PAYNE, Suzette J., Geosciences, Idaho National Laboratory, P.O. Box 1625, Idaho Falls, ID 83415-2025 and OLDOW, John, Geological Sciences, University of Idaho, Moscow, 83844-3022, Suzette.Payne@inl.gov

The northeast-trending transition between three active Basin and Range faults in east-central Idaho and the Eastern Snake River Plain (ESRP) is abrupt. It is a zone where the system of NNW-trending range-bounding faults to the north is juxtaposed to the low topographic expression of the volcanic providence to the south. The NNW-trending normal faults have trace lengths approaching 150 km and throws ranging between 5.5 to 2.5 km. The northern and central segments are seismically active, but the activity is reduced as the ESRP is approached toward the south. In the ESRP, only modest seismicity is recorded and deformation is associated with NNW-trending volcanic rift zones that result from basalt dike intrusion since the northeasterly passage of the Yellowstone Hotspot between 6 to 4 Ma. The age distribution of basalt volcanism along the southern termination of Basin and Range faults is inconsistent with active accommodation of normal fault slip into the ESRP either by brittle displacement or by along-strike dike emplacement. Geologic and geophysical relations in the Little Lost River basin, adjacent to the southern segment of the Lemhi fault suggest basin segmentation by ENE-trending transfer faults that control the polarity of the fault bound basin. The transfer fault intersects the Lemhi fault near the location of a 3.5 km wide left step where the range-front fault experiences a step that corresponds to a decrease in range height of 900 m and a major reduction of scarp elevations to the south. As the ESRP is approached, the half-graben bound fault is transferred from the eastern to western sides of the basin and the transfer fault served as a boundary that prevented basalt from reaching the basin segment farther north.
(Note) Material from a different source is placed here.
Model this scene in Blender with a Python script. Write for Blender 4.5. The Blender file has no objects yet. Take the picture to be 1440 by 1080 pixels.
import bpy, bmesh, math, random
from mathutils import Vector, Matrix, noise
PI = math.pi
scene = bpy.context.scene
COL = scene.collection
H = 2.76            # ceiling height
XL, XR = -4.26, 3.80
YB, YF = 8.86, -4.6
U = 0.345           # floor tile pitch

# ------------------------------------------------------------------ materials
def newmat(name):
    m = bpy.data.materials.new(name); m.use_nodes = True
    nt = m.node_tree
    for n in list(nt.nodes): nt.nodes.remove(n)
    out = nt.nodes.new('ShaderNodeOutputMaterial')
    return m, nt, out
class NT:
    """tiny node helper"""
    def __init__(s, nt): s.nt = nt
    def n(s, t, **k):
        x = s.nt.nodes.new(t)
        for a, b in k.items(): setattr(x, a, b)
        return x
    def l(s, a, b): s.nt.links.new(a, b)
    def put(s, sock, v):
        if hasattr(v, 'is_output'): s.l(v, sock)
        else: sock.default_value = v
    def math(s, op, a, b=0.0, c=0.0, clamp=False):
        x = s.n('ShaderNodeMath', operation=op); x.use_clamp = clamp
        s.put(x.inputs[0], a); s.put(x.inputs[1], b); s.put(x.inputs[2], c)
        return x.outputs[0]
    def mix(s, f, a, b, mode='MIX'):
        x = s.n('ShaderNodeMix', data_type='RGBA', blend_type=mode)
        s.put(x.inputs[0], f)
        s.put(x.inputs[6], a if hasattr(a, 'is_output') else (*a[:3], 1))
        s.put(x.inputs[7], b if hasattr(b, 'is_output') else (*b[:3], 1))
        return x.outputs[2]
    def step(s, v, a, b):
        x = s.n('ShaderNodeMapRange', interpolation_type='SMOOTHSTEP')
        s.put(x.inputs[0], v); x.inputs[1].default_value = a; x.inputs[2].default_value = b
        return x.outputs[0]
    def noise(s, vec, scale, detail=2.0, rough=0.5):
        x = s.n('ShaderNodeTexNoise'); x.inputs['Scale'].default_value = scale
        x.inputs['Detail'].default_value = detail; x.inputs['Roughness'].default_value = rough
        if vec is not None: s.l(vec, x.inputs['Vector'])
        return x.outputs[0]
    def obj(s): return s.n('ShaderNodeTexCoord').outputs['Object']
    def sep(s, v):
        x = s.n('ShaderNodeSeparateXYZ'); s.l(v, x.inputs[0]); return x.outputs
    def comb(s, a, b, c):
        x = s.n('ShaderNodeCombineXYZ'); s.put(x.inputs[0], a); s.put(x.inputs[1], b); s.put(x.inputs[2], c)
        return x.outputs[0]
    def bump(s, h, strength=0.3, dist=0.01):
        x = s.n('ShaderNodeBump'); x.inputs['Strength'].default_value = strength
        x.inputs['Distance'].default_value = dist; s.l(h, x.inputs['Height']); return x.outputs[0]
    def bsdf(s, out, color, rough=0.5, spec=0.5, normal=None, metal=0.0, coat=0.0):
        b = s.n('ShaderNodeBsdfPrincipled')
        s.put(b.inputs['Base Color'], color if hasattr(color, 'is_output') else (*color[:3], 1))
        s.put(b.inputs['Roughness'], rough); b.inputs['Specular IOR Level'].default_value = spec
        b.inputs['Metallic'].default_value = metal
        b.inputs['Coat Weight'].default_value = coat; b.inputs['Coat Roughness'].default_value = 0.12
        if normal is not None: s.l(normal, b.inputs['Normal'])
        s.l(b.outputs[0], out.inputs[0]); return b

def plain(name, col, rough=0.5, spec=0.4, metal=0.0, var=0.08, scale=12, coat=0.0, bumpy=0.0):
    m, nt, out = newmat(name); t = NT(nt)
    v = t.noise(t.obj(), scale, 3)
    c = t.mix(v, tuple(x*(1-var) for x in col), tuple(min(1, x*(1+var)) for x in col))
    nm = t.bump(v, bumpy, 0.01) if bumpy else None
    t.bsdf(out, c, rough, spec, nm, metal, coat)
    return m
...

The local development of the Lemhi transfer fault system may serve as a small analog for a transtensional basin system marking the boundary between Basin and Range structures and the ESRP. The age of basalt flows together with localized development of thick sedimentary accumulation along the ENE-trending boundary zone suggest that normal fault slip on Basin and Range faults was transferred to localized basaltic volcanic rift zones whose periods of activity migrated southward along the northwestern margin of the ESRP over the last several million years.